Exercise
Each line containing the word "wide" needs to be copied.

┏━━

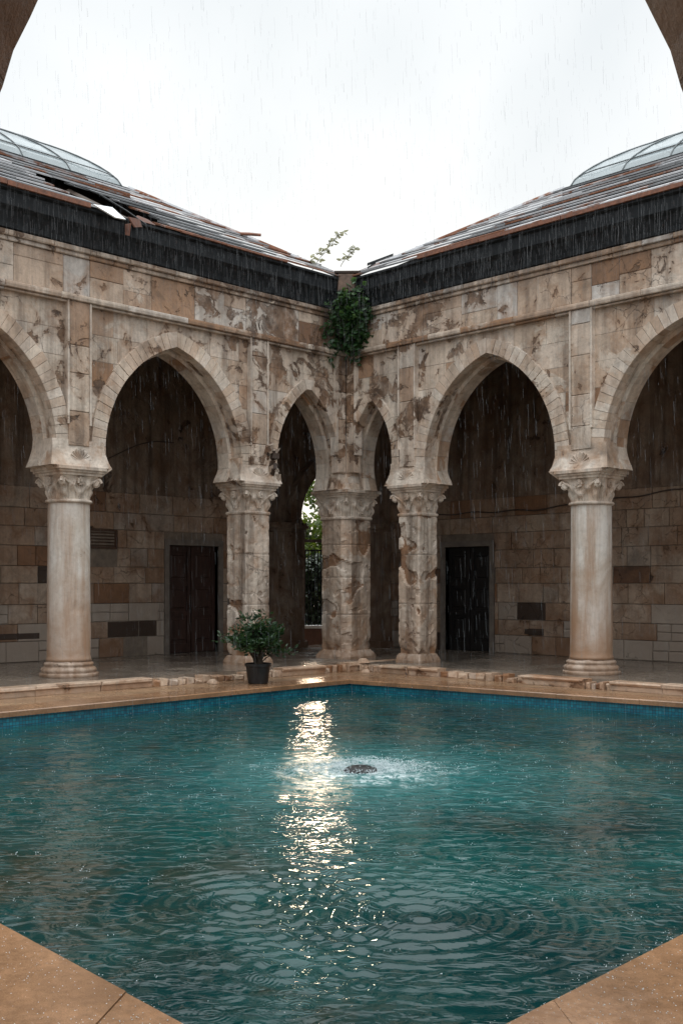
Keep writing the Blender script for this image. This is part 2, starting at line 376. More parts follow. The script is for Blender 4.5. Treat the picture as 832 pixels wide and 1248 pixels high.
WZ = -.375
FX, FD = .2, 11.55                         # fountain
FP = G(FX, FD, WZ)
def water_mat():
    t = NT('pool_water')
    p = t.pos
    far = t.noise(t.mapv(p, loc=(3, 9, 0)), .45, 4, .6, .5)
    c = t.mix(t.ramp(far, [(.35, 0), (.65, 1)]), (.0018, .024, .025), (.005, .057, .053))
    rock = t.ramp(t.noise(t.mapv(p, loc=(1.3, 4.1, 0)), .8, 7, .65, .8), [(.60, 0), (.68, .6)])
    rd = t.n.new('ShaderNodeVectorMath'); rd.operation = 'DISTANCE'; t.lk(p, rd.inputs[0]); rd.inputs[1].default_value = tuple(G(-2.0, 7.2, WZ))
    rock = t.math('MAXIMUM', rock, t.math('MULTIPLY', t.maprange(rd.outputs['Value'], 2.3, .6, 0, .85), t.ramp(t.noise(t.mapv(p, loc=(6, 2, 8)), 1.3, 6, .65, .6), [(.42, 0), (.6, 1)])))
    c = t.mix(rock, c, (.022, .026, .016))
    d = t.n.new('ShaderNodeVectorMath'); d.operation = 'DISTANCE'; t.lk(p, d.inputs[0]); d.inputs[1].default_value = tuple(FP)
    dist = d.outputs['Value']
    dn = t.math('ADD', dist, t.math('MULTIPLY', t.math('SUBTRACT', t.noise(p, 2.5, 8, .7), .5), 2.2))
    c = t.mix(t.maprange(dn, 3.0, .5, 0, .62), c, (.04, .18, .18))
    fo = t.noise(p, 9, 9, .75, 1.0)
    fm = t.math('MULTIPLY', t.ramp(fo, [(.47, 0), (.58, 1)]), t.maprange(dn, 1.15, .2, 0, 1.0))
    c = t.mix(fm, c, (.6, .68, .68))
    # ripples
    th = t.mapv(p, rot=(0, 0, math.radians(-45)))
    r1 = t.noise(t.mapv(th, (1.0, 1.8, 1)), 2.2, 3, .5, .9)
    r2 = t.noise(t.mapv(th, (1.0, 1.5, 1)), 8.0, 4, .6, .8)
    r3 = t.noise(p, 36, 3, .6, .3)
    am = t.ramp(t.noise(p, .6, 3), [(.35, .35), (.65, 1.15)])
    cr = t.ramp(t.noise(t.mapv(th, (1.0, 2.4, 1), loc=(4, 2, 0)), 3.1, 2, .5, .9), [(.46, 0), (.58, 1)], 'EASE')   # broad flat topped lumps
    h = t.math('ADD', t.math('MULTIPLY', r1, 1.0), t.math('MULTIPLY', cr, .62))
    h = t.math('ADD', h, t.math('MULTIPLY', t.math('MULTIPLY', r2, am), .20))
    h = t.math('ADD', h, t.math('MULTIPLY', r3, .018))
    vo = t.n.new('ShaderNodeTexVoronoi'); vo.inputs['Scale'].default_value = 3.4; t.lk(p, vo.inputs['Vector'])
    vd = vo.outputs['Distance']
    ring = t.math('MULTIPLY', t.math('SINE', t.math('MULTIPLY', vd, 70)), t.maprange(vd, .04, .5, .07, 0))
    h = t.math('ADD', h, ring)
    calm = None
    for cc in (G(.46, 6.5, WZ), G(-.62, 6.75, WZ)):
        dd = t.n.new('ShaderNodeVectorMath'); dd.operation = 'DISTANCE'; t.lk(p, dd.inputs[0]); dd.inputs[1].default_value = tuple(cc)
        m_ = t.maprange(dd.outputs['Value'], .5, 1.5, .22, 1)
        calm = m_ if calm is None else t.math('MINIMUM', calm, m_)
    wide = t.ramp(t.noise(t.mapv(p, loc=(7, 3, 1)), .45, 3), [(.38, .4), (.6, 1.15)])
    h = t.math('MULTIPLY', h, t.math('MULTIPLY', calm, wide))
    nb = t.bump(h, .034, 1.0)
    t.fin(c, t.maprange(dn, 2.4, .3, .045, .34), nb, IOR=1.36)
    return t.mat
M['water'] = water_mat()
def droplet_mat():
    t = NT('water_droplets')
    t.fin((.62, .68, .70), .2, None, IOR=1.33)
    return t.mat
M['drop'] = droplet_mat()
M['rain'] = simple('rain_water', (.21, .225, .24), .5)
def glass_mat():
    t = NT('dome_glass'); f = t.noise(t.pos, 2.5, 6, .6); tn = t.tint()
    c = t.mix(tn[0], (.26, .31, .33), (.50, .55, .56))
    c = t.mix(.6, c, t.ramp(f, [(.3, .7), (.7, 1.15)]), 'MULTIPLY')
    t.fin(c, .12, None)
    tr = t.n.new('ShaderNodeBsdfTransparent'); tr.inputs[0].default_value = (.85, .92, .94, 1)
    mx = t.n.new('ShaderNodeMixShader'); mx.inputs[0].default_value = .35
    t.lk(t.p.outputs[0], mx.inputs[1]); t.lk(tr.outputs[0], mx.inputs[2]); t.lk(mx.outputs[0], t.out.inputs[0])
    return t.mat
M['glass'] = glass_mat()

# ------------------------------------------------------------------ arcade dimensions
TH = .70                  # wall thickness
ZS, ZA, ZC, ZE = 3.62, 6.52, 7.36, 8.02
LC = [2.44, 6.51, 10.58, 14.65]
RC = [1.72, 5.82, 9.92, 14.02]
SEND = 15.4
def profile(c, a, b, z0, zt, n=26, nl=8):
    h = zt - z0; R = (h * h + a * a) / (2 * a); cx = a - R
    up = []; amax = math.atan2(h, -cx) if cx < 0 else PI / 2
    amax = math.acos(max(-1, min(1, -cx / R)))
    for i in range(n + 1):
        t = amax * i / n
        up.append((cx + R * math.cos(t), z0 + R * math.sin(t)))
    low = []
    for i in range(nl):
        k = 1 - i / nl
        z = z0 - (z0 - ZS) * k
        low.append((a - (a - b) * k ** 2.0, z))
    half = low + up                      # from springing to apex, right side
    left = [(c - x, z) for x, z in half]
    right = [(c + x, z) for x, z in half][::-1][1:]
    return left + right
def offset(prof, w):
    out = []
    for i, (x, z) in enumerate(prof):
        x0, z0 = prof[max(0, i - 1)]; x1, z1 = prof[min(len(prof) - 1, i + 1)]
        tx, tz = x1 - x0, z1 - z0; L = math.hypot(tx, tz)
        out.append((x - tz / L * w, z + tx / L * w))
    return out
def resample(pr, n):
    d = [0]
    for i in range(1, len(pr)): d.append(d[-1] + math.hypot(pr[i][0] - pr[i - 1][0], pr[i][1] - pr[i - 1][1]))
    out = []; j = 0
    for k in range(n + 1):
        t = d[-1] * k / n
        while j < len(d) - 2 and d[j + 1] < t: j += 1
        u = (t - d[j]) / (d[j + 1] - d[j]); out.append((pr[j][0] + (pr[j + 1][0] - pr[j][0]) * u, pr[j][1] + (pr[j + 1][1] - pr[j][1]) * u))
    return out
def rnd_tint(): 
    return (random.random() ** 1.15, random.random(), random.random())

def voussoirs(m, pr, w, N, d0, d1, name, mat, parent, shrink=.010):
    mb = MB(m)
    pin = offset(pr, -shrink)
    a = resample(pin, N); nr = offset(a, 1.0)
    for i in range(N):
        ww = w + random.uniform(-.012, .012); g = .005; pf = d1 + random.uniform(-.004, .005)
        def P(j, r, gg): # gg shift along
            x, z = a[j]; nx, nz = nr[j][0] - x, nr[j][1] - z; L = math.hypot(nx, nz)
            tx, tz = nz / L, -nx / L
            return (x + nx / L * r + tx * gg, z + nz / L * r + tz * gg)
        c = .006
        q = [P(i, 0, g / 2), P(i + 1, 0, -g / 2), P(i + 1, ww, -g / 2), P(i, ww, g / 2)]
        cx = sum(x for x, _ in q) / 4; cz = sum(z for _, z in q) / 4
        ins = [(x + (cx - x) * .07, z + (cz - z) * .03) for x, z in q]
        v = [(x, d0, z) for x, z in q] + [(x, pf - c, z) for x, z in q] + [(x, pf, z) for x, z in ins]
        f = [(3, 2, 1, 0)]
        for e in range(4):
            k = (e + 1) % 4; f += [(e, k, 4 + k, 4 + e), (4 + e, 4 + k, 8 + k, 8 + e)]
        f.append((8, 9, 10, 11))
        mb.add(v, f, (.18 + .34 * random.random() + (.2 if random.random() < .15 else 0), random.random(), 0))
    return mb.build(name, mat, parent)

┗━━

Completed task
Keep writing the Blender script for this image. This is part 2, starting at line 376. More parts follow. The script is for Blender 4.5. Treat the picture as 832 pixels wide and 1248 pixels high.
    wide = t.ramp(t.noise(t.mapv(p, loc=(7, 3, 1)), .45, 3), [(.38, .4), (.6, 1.15)])
    h = t.math('MULTIPLY', h, t.math('MULTIPLY', calm, wide))